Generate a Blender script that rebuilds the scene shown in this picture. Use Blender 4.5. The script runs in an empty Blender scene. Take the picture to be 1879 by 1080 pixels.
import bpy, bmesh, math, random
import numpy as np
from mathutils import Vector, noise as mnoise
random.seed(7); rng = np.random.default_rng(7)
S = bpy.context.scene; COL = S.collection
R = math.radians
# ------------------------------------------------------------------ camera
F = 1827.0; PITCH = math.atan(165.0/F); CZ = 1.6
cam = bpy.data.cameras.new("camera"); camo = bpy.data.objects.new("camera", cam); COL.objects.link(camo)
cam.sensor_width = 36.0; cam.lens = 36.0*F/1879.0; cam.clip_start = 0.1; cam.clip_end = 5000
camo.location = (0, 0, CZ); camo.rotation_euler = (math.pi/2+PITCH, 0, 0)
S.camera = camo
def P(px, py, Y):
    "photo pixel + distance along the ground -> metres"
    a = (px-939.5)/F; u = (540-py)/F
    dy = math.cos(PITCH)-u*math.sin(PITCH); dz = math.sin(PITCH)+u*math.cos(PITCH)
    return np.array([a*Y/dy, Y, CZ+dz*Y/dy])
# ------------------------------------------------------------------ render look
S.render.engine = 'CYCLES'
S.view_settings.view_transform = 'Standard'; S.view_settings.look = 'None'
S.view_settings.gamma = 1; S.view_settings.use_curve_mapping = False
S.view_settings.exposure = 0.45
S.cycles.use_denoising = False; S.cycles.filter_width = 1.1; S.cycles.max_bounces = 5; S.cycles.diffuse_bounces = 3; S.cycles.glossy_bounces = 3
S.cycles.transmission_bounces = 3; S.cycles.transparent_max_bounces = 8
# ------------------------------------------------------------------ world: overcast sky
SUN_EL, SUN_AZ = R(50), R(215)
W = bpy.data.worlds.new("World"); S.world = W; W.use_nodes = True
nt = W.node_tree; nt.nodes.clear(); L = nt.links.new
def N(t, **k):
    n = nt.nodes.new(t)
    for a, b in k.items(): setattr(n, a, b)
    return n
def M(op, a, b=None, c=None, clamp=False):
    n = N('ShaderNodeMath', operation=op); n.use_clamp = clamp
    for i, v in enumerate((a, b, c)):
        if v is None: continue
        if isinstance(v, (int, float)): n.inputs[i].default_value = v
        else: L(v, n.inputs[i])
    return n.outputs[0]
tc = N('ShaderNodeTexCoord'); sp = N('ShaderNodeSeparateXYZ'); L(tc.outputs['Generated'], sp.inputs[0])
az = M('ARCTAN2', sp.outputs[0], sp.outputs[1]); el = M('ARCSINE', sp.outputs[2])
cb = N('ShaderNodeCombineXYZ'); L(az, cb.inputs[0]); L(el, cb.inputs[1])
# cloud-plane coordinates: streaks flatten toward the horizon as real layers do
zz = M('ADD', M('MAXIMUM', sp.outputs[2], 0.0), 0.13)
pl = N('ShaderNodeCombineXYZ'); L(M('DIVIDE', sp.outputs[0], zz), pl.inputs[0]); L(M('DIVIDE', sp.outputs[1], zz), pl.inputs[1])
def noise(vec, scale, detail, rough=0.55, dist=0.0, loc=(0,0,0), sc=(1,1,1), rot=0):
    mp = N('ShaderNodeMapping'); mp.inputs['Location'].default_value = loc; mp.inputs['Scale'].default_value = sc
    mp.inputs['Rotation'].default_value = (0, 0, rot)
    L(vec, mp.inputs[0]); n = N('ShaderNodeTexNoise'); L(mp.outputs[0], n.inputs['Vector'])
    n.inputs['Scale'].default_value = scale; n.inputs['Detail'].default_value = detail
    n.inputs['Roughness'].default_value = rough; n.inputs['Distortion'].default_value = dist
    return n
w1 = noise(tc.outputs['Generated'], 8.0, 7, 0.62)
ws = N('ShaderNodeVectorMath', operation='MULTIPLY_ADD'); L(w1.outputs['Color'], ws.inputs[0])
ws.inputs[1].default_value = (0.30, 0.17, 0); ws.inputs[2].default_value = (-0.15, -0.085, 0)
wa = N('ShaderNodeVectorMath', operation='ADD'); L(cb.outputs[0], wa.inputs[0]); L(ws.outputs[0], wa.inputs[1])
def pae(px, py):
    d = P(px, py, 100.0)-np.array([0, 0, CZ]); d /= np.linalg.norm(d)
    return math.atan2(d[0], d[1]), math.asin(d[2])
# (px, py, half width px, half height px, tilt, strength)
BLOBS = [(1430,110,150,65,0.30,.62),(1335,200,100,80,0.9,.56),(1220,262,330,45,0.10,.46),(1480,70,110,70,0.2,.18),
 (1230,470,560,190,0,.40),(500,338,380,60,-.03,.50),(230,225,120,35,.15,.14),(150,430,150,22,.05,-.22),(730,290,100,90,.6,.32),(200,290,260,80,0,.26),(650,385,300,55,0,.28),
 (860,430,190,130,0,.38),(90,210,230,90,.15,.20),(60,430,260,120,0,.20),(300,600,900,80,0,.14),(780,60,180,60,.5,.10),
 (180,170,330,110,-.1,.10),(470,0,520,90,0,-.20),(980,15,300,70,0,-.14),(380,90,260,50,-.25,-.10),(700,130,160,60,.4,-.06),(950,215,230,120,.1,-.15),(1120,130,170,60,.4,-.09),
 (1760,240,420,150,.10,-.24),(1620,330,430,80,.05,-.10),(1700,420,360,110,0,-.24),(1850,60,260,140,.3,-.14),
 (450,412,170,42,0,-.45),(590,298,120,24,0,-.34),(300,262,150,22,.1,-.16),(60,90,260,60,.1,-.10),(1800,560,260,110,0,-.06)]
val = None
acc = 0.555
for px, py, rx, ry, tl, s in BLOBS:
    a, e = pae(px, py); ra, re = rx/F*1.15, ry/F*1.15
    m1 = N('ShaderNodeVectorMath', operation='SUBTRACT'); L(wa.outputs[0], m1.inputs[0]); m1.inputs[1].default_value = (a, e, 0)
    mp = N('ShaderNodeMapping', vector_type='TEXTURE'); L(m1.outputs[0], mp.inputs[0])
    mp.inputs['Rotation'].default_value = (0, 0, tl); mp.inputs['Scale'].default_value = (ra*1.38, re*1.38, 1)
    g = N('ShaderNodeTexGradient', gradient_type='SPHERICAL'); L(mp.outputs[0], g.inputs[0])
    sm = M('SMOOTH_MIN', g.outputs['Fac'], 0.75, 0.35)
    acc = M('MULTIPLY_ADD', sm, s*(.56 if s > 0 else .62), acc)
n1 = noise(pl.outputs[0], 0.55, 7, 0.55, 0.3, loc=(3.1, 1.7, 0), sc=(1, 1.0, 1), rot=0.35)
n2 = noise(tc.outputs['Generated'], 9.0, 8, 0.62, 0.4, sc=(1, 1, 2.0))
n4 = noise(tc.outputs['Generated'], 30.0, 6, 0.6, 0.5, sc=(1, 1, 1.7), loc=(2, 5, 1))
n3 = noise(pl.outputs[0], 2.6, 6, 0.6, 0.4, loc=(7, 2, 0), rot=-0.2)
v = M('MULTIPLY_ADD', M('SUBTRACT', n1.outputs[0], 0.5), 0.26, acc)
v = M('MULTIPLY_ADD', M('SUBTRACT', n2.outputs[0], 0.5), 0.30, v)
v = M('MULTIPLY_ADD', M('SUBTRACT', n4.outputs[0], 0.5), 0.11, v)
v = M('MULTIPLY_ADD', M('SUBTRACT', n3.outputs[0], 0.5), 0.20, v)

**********

WORK TO DO :: Copy all lines from the material that hold "scene".

RESULT ::
Generate a Blender script that rebuilds the scene shown in this picture. Use Blender 4.5. The script runs in an empty Blender scene. Take the picture to be 1879 by 1080 pixels.
S = bpy.context.scene; COL = S.collection